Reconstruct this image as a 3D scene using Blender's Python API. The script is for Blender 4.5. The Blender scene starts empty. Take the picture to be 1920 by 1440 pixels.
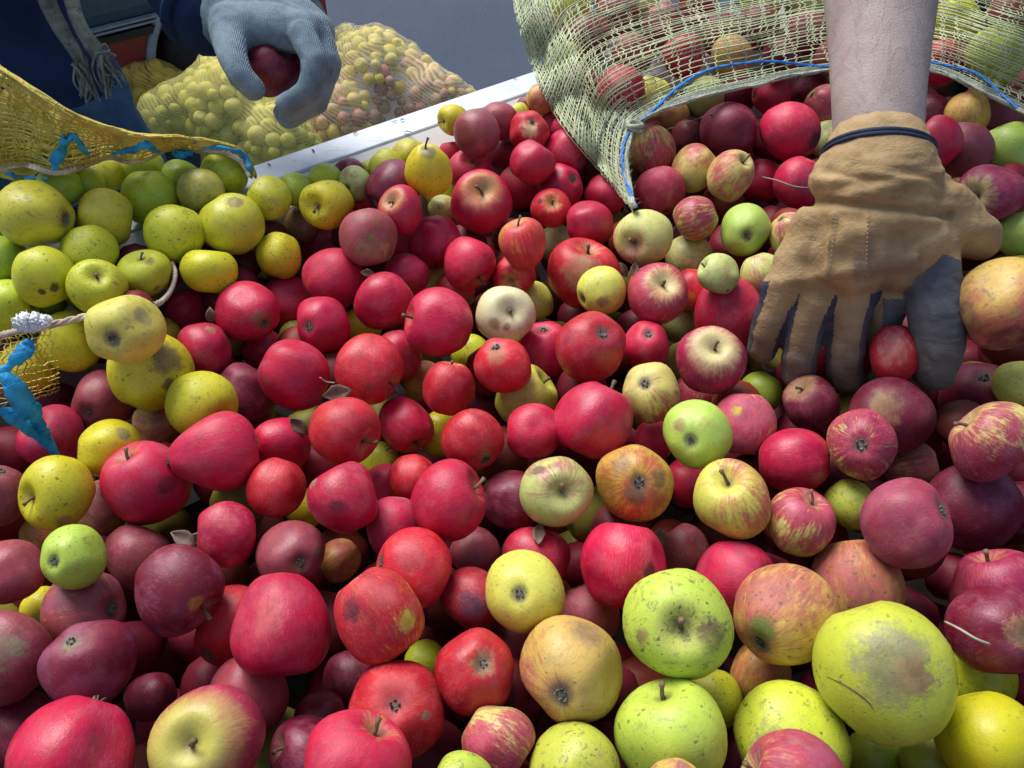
import bpy, bmesh, math, random
import numpy as np
from mathutils import Vector, Matrix, Quaternion
R_=math.radians
SC=bpy.context.scene; COL=SC.collection
# ---------------------------------------------------------------- camera, sky, sun, exposure
F_PX=1663.0; CAM_Z=1.65; PITCH=45.0
cam_data=bpy.data.cameras.new('camera'); cam=bpy.data.objects.new('camera',cam_data); COL.objects.link(cam)
cam_data.sensor_width=36.0; cam_data.lens=36.0*F_PX/1920.0
cam_data.clip_start=.02; cam_data.clip_end=400
cam.location=(0,0,CAM_Z); cam.rotation_euler=(R_(90-PITCH),0,0)
SC.camera=cam
SUN_EL,SUN_AZ=56.0,-36.0      # degrees; azimuth from +Y, clockwise positive
world=bpy.data.worlds.new('World'); SC.world=world; world.use_nodes=True
wn=world.node_tree.nodes; bgn=wn['Background']
sky=wn.new('ShaderNodeTexSky'); sky.sky_type='NISHITA'; sky.sun_disc=False
sky.sun_elevation=R_(SUN_EL); sky.sun_rotation=R_(SUN_AZ); sky.air_density=1.0; sky.dust_density=2.5; sky.ozone_density=1.0
world.node_tree.links.new(sky.outputs[0],bgn.inputs[0]); bgn.inputs[1].default_value=0.060
sun_d=bpy.data.lights.new('sun','SUN'); sun_d.energy=1.5; sun_d.angle=R_(38); sun_d.color=(1,.985,.96)
sun=bpy.data.objects.new('sun',sun_d); COL.objects.link(sun)
sd=Vector((math.sin(R_(SUN_AZ))*math.cos(R_(SUN_EL)),math.cos(R_(SUN_AZ))*math.cos(R_(SUN_EL)),math.sin(R_(SUN_EL))))
sun.rotation_euler=sd.to_track_quat('Z','Y').to_euler()
vs=SC.view_settings; vs.view_transform='Standard'; vs.look='None'; vs.gamma=1.0; vs.exposure=1.46
try: vs.use_curve_mapping=False
except Exception: pass
SC.render.engine='CYCLES'; SC.cycles.max_bounces=8; SC.cycles.diffuse_bounces=3; SC.cycles.transparent_max_bounces=16

# ---------------------------------------------------------------- helpers
S2=math.sqrt(.5)
def ray(px,py):
    xc=(px-960)/F_PX; yc=(720-py)/F_PX
    return np.array([xc, S2+S2*yc, -S2+S2*yc])
CAMP=np.array([0,0,CAM_Z])
def at(px,py,t): return CAMP+ray(px,py)*t            # point at axial distance t
def atz(px,py,z):
    d=ray(px,py); return CAMP+d*((z-CAM_Z)/d[2])
def proj(P):
    P=np.asarray(P,float)-CAMP
    f=S2*P[...,1]-S2*P[...,2]; u=S2*P[...,1]+S2*P[...,2]
    return 960+F_PX*P[...,0]/f, 720-F_PX*u/f, f
rng=random.Random(11); nr=np.random.RandomState(4)
def link(o,parent=None):
    COL.objects.link(o)
    if parent is not None: o.parent=parent
    return o
def mesh_obj(name,verts,faces,mat,parent=None,smooth=True):
    me=bpy.data.meshes.new(name); me.from_pydata([tuple(map(float,v)) for v in verts],[],faces)
    if smooth: me.polygons.foreach_set('use_smooth',[True]*len(me.polygons))
    for m in (mat if isinstance(mat,(list,tuple)) else [mat]): me.materials.append(m)
    me.update(); o=bpy.data.objects.new(name,me); return link(o,parent)
def tag(o,label,cat,group=None):
    o['label']=label; o['category']=cat
    if group: o['group']=group
    return o
def empty(name,loc=(0,0,0)):
    o=bpy.data.objects.new(name,None); o.location=loc; o.empty_display_size=.05; return link(o)
def structure(o): o['kind']='structure'; return o
class MB:
    def __init__(s): s.v=[]; s.f=[]; s.m=[]
    def grid(s,P,closed_u=False,mi=0):
        P=np.asarray(P); nu,nv=P.shape[:2]; b=len(s.v); s.v+=list(P.reshape(-1,3))
        for i in range(nu if closed_u else nu-1):
            for j in range(nv-1):
                a=b+i*nv+j; c=b+((i+1)%nu)*nv+j
                s.f.append((a,c,c+1,a+1)); s.m.append(mi)
    def tube(s,P,rad,n=6,cap=True,flat=1.0,mi=0):
        P=np.asarray(P,float); k=len(P); rad=np.broadcast_to(np.asarray(rad,float),(k,))
        T=np.gradient(P,axis=0); T/=np.linalg.norm(T,axis=1)[:,None]+1e-12
        up=np.array([0,0,1.]) if abs(T[0][2])<.9 else np.array([1.,0,0])
        x=np.cross(up,T[0]); x/=np.linalg.norm(x); b=len(s.v)
        for i in range(k):
            x=x-T[i]*(x@T[i]); x/=np.linalg.norm(x)+1e-12; y=np.cross(T[i],x)
            for q in range(n):
                a=2*math.pi*q/n; s.v.append(P[i]+rad[i]*(math.cos(a)*x+flat*math.sin(a)*y))
        for i in range(k-1):
            for q in range(n):
                q2=(q+1)%n; s.f.append((b+i*n+q,b+i*n+q2,b+(i+1)*n+q2,b+(i+1)*n+q)); s.m.append(mi)
        if cap:
            s.f.append(tuple(b+q for q in range(n))[::-1]); s.m.append(mi)
            s.f.append(tuple(b+(k-1)*n+q for q in range(n))); s.m.append(mi)
    def ribbon(s,P,width,normal,thick=.0004,mi=0):
        P=np.asarray(P,float); k=len(P); width=np.broadcast_to(np.asarray(width,float),(k,))
        N=np.broadcast_to(np.asarray(normal,float),(k,3))
        T=np.gradient(P,axis=0); T/=np.linalg.norm(T,axis=1)[:,None]+1e-12
        Sd=np.cross(T,N); Sd/=np.linalg.norm(Sd,axis=1)[:,None]+1e-12; Nn=np.cross(Sd,T)
        L=P-Sd*width[:,None]/2; Rr=P+Sd*width[:,None]/2; o=Nn*thick/2
        ring=np.stack([L+o,(L+Rr)/2+o+Nn*width[:,None]*.05,Rr+o,Rr-o,(L+Rr)/2-o+Nn*width[:,None]*.05,L-o],0)
        s.grid(ring,closed_u=True,mi=mi)
    def box(s,c,sz,M=None,mi=0):
        c=np.array(c,float); h=np.array(sz,float)/2; b=len(s.v)
        for dz in(-1,1):
            for dy in(-1,1):
                for dx in(-1,1):
                    p=h*np.array([dx,dy,dz]); s.v.append(c+(M@p if M is not None else p))
        for f in((0,2,3,1),(4,5,7,6),(0,1,5,4),(2,6,7,3),(0,4,6,2),(1,3,7,5)):
            s.f.append(tuple(b+i for i in f)); s.m.append(mi)
    def build(s,name,mat,parent=None,smooth=True):
        o=mesh_obj(name,s.v,s.f,mat,parent,smooth)
        if any(s.m): o.data.polygons.foreach_set('material_index',s.m)
        return o
def catmull(P,n):
    P=np.asarray(P,float); k=len(P); Q=np.vstack([2*P[0]-P[1],P,2*P[-1]-P[-2]])
    u=np.linspace(0,k-1-1e-9,n); i=u.astype(int); f=(u-i)[:,None]
    p0,p1,p2,p3=Q[i],Q[i+1],Q[i+2],Q[i+3]
    return .5*((2*p1)+(-p0+p2)*f+(2*p0-5*p1+4*p2-p3)*f**2+(-p0+3*p1-3*p2+p3)*f**3)
def cgrid(rows,nu,nv):
    A=np.stack([catmull(r,nu) for r in rows],0)            # rows x nu x 3
    return np.stack([catmull(A[:,i],nv) for i in range(nu)],0)   # nu x nv x 3
def vnoise(x,seed=0,oct=3):
    x=np.asarray(x,float); r=np.zeros_like(x); a=1.
    g=np.random.RandomState(seed).rand(512)
    for o in range(oct):
        q=x*(2**o)+17*o; i=np.floor(q).astype(int); f=q-i; f=f*f*(3-2*f)
        r+=a*((1-f)*g[i%512]+f*g[(i+1)%512]-.5); a*=.5
    return r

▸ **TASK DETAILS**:
Each line that holds the word "scene" is to be copied.

▸ **PROBLEM SOLUTION**:
Reconstruct this image as a 3D scene using Blender's Python API. The script is for Blender 4.5. The Blender scene starts empty. Take the picture to be 1920 by 1440 pixels.
SC=bpy.context.scene; COL=SC.collection